Supplied information:
## Start

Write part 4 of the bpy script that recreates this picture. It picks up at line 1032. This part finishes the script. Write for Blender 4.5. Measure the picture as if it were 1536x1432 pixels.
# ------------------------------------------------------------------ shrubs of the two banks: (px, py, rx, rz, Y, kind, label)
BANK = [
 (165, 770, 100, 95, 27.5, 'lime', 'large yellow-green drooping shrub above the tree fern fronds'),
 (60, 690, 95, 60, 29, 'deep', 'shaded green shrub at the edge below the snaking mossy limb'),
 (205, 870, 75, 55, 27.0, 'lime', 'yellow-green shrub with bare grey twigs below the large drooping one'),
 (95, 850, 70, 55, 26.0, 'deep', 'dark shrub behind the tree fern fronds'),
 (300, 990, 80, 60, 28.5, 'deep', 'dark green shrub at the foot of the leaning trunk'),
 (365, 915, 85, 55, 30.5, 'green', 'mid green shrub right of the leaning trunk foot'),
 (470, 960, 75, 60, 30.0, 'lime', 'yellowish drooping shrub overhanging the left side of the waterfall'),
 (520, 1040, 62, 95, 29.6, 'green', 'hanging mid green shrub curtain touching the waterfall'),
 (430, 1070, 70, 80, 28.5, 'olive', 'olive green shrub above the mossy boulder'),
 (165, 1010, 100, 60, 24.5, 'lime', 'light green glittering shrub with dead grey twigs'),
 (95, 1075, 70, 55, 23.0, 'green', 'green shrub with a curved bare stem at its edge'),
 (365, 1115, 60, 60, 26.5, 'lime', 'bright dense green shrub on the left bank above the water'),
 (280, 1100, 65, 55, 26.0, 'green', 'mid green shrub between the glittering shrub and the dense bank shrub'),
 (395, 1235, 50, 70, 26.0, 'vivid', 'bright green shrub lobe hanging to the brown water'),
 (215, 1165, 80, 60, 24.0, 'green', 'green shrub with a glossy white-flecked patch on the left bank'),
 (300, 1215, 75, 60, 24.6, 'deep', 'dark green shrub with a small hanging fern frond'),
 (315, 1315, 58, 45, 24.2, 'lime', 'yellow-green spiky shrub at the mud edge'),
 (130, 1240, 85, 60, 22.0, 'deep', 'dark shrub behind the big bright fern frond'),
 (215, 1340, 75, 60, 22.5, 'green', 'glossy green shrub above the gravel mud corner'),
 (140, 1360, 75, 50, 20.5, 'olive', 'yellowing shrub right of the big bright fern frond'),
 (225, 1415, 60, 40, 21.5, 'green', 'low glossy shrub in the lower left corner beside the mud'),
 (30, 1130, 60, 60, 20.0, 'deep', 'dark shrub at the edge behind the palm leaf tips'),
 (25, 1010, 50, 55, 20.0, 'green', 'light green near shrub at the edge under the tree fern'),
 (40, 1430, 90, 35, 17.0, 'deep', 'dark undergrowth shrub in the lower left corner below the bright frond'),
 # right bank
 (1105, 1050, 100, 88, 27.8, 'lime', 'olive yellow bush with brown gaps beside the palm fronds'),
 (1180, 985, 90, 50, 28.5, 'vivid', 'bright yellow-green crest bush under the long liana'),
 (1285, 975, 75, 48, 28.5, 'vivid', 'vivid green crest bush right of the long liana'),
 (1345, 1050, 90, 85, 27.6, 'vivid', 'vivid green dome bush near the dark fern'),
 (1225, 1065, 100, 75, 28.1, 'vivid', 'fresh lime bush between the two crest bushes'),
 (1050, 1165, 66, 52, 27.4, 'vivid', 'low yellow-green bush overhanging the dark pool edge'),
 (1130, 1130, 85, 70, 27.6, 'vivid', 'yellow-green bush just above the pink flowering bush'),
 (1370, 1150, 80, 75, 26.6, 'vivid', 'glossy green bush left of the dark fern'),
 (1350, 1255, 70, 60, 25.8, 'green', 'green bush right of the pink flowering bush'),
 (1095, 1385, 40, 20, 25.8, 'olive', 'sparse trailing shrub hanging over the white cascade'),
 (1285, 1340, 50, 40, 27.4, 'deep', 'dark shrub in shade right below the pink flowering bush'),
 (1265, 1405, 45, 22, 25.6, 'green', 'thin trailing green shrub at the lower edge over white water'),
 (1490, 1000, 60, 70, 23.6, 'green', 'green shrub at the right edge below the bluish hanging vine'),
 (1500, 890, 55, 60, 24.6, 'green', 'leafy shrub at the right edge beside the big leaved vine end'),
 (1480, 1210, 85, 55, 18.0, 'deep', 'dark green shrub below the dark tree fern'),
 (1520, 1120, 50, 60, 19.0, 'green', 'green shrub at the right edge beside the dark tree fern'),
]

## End

Exercise: Write the data from above out again, exactly.

Exercise answer:
Write part 4 of the bpy script that recreates this picture. It picks up at line 1032. This part finishes the script. Write for Blender 4.5. Measure the picture as if it were 1536x1432 pixels.
# ------------------------------------------------------------------ shrubs of the two banks: (px, py, rx, rz, Y, kind, label)
BANK = [
 (165, 770, 100, 95, 27.5, 'lime', 'large yellow-green drooping shrub above the tree fern fronds'),
 (60, 690, 95, 60, 29, 'deep', 'shaded green shrub at the edge below the snaking mossy limb'),
 (205, 870, 75, 55, 27.0, 'lime', 'yellow-green shrub with bare grey twigs below the large drooping one'),
 (95, 850, 70, 55, 26.0, 'deep', 'dark shrub behind the tree fern fronds'),
 (300, 990, 80, 60, 28.5, 'deep', 'dark green shrub at the foot of the leaning trunk'),
 (365, 915, 85, 55, 30.5, 'green', 'mid green shrub right of the leaning trunk foot'),
 (470, 960, 75, 60, 30.0, 'lime', 'yellowish drooping shrub overhanging the left side of the waterfall'),
 (520, 1040, 62, 95, 29.6, 'green', 'hanging mid green shrub curtain touching the waterfall'),
 (430, 1070, 70, 80, 28.5, 'olive', 'olive green shrub above the mossy boulder'),
 (165, 1010, 100, 60, 24.5, 'lime', 'light green glittering shrub with dead grey twigs'),
 (95, 1075, 70, 55, 23.0, 'green', 'green shrub with a curved bare stem at its edge'),
 (365, 1115, 60, 60, 26.5, 'lime', 'bright dense green shrub on the left bank above the water'),
 (280, 1100, 65, 55, 26.0, 'green', 'mid green shrub between the glittering shrub and the dense bank shrub'),
 (395, 1235, 50, 70, 26.0, 'vivid', 'bright green shrub lobe hanging to the brown water'),
 (215, 1165, 80, 60, 24.0, 'green', 'green shrub with a glossy white-flecked patch on the left bank'),
 (300, 1215, 75, 60, 24.6, 'deep', 'dark green shrub with a small hanging fern frond'),
 (315, 1315, 58, 45, 24.2, 'lime', 'yellow-green spiky shrub at the mud edge'),
 (130, 1240, 85, 60, 22.0, 'deep', 'dark shrub behind the big bright fern frond'),
 (215, 1340, 75, 60, 22.5, 'green', 'glossy green shrub above the gravel mud corner'),
 (140, 1360, 75, 50, 20.5, 'olive', 'yellowing shrub right of the big bright fern frond'),
 (225, 1415, 60, 40, 21.5, 'green', 'low glossy shrub in the lower left corner beside the mud'),
 (30, 1130, 60, 60, 20.0, 'deep', 'dark shrub at the edge behind the palm leaf tips'),
 (25, 1010, 50, 55, 20.0, 'green', 'light green near shrub at the edge under the tree fern'),
 (40, 1430, 90, 35, 17.0, 'deep', 'dark undergrowth shrub in the lower left corner below the bright frond'),
 # right bank
 (1105, 1050, 100, 88, 27.8, 'lime', 'olive yellow bush with brown gaps beside the palm fronds'),
 (1180, 985, 90, 50, 28.5, 'vivid', 'bright yellow-green crest bush under the long liana'),
 (1285, 975, 75, 48, 28.5, 'vivid', 'vivid green crest bush right of the long liana'),
 (1345, 1050, 90, 85, 27.6, 'vivid', 'vivid green dome bush near the dark fern'),
 (1225, 1065, 100, 75, 28.1, 'vivid', 'fresh lime bush between the two crest bushes'),
 (1050, 1165, 66, 52, 27.4, 'vivid', 'low yellow-green bush overhanging the dark pool edge'),
 (1130, 1130, 85, 70, 27.6, 'vivid', 'yellow-green bush just above the pink flowering bush'),
 (1370, 1150, 80, 75, 26.6, 'vivid', 'glossy green bush left of the dark fern'),
 (1350, 1255, 70, 60, 25.8, 'green', 'green bush right of the pink flowering bush'),
 (1095, 1385, 40, 20, 25.8, 'olive', 'sparse trailing shrub hanging over the white cascade'),
 (1285, 1340, 50, 40, 27.4, 'deep', 'dark shrub in shade right below the pink flowering bush'),
 (1265, 1405, 45, 22, 25.6, 'green', 'thin trailing green shrub at the lower edge over white water'),
 (1490, 1000, 60, 70, 23.6, 'green', 'green shrub at the right edge below the bluish hanging vine'),
 (1500, 890, 55, 60, 24.6, 'green', 'leafy shrub at the right edge beside the big leaved vine end'),
 (1480, 1210, 85, 55, 18.0, 'deep', 'dark green shrub below the dark tree fern'),
 (1520, 1120, 50, 60, 19.0, 'green', 'green shrub at the right edge beside the dark tree fern'),
]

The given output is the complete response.